Unveiling the Diversity of Type IIn Supernovae via Systematic Light Curve Modeling

TL;DR

This study systematically models 142 Type IIn supernovae light curves, revealing their diverse properties, correlations with progenitor mass-loss rates, and implications for their origins and detection rates.

Contribution

It provides the first comprehensive analysis of SNeIIn light curves using MOSFiT, uncovering trends in CSM density, geometry, and progenitor characteristics, and estimates future detection rates.

Findings

Diverse CSM densities and geometries among SNeIIn.

Positive correlation between CSM mass and light curve timescales.

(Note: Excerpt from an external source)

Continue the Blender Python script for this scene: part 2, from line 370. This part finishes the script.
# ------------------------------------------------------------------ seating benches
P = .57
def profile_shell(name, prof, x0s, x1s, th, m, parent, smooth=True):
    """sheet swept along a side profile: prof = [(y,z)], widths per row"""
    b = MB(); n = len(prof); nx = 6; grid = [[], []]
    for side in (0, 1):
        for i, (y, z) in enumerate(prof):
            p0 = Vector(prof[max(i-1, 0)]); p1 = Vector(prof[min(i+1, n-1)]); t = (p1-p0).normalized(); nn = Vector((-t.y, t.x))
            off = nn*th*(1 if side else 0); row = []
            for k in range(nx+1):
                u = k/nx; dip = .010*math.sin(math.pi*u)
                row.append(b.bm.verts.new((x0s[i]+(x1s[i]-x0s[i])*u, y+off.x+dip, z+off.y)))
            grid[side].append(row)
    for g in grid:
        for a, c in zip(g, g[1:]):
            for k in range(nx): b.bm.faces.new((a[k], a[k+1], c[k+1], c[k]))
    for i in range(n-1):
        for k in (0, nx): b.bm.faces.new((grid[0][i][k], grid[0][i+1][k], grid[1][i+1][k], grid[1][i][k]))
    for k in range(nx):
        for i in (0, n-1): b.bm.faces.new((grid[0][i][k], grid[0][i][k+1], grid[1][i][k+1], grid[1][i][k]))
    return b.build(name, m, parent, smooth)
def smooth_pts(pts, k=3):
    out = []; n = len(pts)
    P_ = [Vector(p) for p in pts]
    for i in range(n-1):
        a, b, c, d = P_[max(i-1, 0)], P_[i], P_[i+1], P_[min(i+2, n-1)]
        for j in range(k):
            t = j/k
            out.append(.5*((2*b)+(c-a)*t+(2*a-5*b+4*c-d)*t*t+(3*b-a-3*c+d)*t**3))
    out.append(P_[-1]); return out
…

High median mass-loss rates consistent with luminous blue variable eruptions.

Abstract

Type IIn supernovae (SNeIIn) are a highly heterogeneous subclass of core-collapse supernovae, spectroscopically characterized by signatures of interaction with a dense circumstellar medium (CSM). Here we systematically model the light curves of 142 archival SNeIIn using MOSFiT (the Modular Open Source Fitter for Transients). We find that the observed and inferred properties of SNIIn are diverse, but there are some trends. The typical SN CSM is dense ($\sim$10$^{-12}$gcm$^{-3}$) with highly diverse CSM geometry, with a median CSM mass of $\sim$1M$_\odot$. The ejecta are typically massive ($\gtrsim10$M$_\odot$), suggesting massive progenitor systems. We find positive correlations between the CSM mass and the rise and fall times of SNeIIn. Furthermore there are positive correlations between the rise time and fall times and the $r$-band luminosity. We estimate the mass-loss rates of our sample (where spectroscopy is available) and find a high median mass-loss rate of $\sim$10$^{-2}$M$_\odot$yr$^{-1}$, with a range between 10$^{-4}$--1M$_\odot$yr$^{-1}$. These mass-loss rates are most similar to the mass loss from great eruptions of luminous blue variables, consistent with the direct progenitor detections in the literature. We also discuss the role that binary interactions may play, concluding that at least some of our SNeIIn may be from massive binary systems. Finally, we estimate a detection rate of 1.6$\times$10$^5$yr$^{-1}$ in the upcoming Legacy Survey of Space and Time at the Vera C. Rubin Observatory.